Why Top UN Humanitarian Coordinators In Iraq Resign Their Posts
Jordan Times (Amman)
By Dr Jamal A. Shurdom [Opinion]
Posted Tuesday March 13, 2001 - 12:01:22 PM EST

Amman - In less than two years, three UN top humanitarian coordinators have resigned their posts in protest at the failure of the UN Oil for Food Programme.

In September 1998, UN Assistant Secretary General and Humanitarian Coordinator of the Oil for Food Programme for Iraq Denis Halliday resigned his post in protest at the continuing economic embargo against Iraq. He asserted that: "We are in the process of destroying an entire society. It is as simple and terrifying as that. It is illegal and immoral." And again: "Sanctions are starving to death 6,000 Iraqi infants each month... I no longer want to be a part of that." He also noted that prostitution was rising, school dropout rates were skyrocketing, and the entire country was under attack." On Oct. 26, 1998, and after Halliday's resignation, Hans Von Sponeck was named UN Humanitarian Coordinator for Iraq. A native of Germany, Sponeck has been as outspoken as Halliday in his condemnation of the economic sanctions. He has been highly critical of the US bombing in the southern and northern "No-fly" zones, saying that they interfere with the implementation of the UN humanitarian programme.

On Feb. 15, 2000, Sponeck, resigned his post in protest at the failure of the United Nations' oil-for-food programme. His resignation takes effect on March 31. He called for an end to UN sanctions on Iraq, calling them "a true human tragedy." He said that "the humanitarian programme has failed to meet the needs of Iraq's 22 million people." He described his views by stating: "As a UN official, I should not be expected to be silent to that which I recognise as a true human tragedy that needs to be ended." Sponeck said the programme had "certainly done some good" for the Iraqi people, but it did not "guarantee the minimum of that a human being requires" which is clearly defined in the universal declaration of human rights.

In less than a week after Sponeck's resignation, a third senior UN humanitarian official in Iraq, Jutta Burghardt, head of the World Food Programme (WFP) in Iraq, had resigned, citing for her resignation the same reasons as Sponeck's and Halliday's.

According to the BBC News Online, on Oct. 27, 1999, UN Secretary General Kofi Annan, spoke on sanctions where he criticised Iraq aid delays. The shipment of about $700m of goods is on hold because some states are concerned at how Iraq will use them. Annan said: "These holds are having an undesirable impact on our humanitarian activities." In an interview with the Washington Post, Annan accused the Clinton administration of "disrupting" humanitarian efforts by blocking contracts.
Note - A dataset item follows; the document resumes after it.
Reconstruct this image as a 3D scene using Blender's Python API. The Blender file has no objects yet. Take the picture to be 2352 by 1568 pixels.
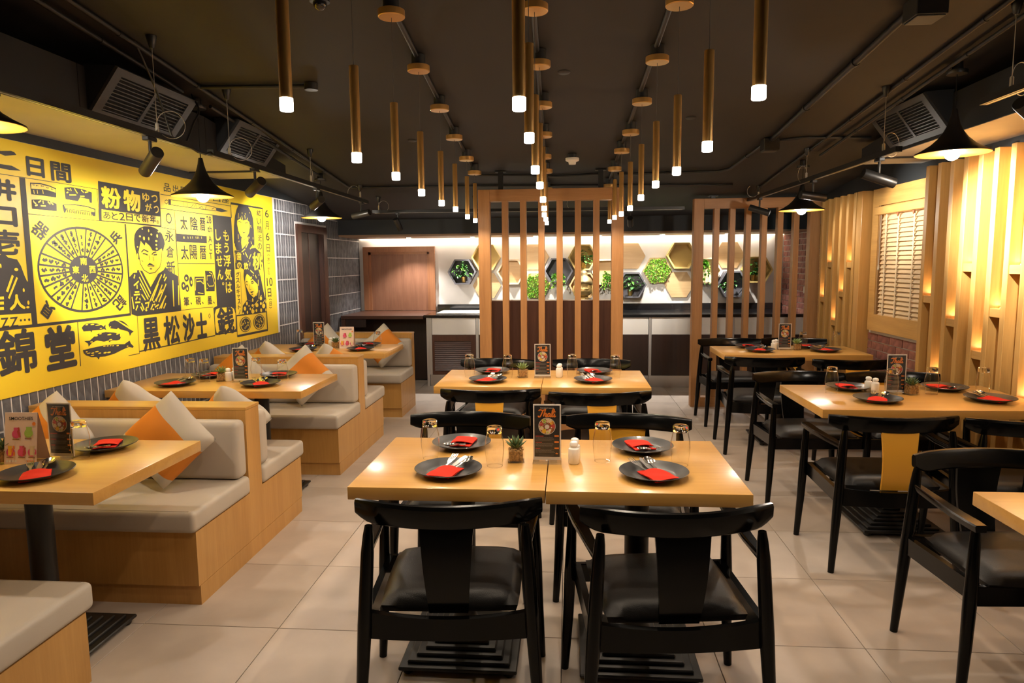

On the other hand, according to the BBC Internet web posting of June 4, 2000, the controversial, Ex-UNSCOM chief, Richard Butler, publicly criticised the sanctions imposed on Baghdad after the Gulf War.

Speaking on the BBC's Talking Point on Air, Butler said sanctions harmed the Iraqi people and had not realised their declared aim of stripping Iraq of weapons of mass destruction (WMDs). He became the biggest figure on a growing list of former UN employees to criticise the organisation's Iraqi policies.

UN inspectors have not returned to Iraq since they withdrew in December 1998.

Butler also answered critics of "Western double standards" towards Arab states and Israel, which, like Iraq, has invaded its neighbours and maintains a WMD arsenal. He agreed there was a double standard, and Israel's nuclear weapons had been a "source of very great difficulty" when it came to UNICOM's work.

To all these people, revealing the facts and attempting to rescue the entire population of Iraq was more important than swimming in the American and British morass of interests.

There will be no peace and security where justice doesn't exist. Peace is patriotic.

The writer is an expert on international affairs, national security, American government, and strategic studies, and the Executive Director of the Middle East Consultations and Research Analysis-MECRA, Orlando, Florida. He is an adjunct professor of international affairs at Saint Leo University, Florida US. This article is from his most recent book, 'The Price of Victory: The Gulf War', published by The Four Publisher, Inc., Winter Park, Florida-USA, in October 2000.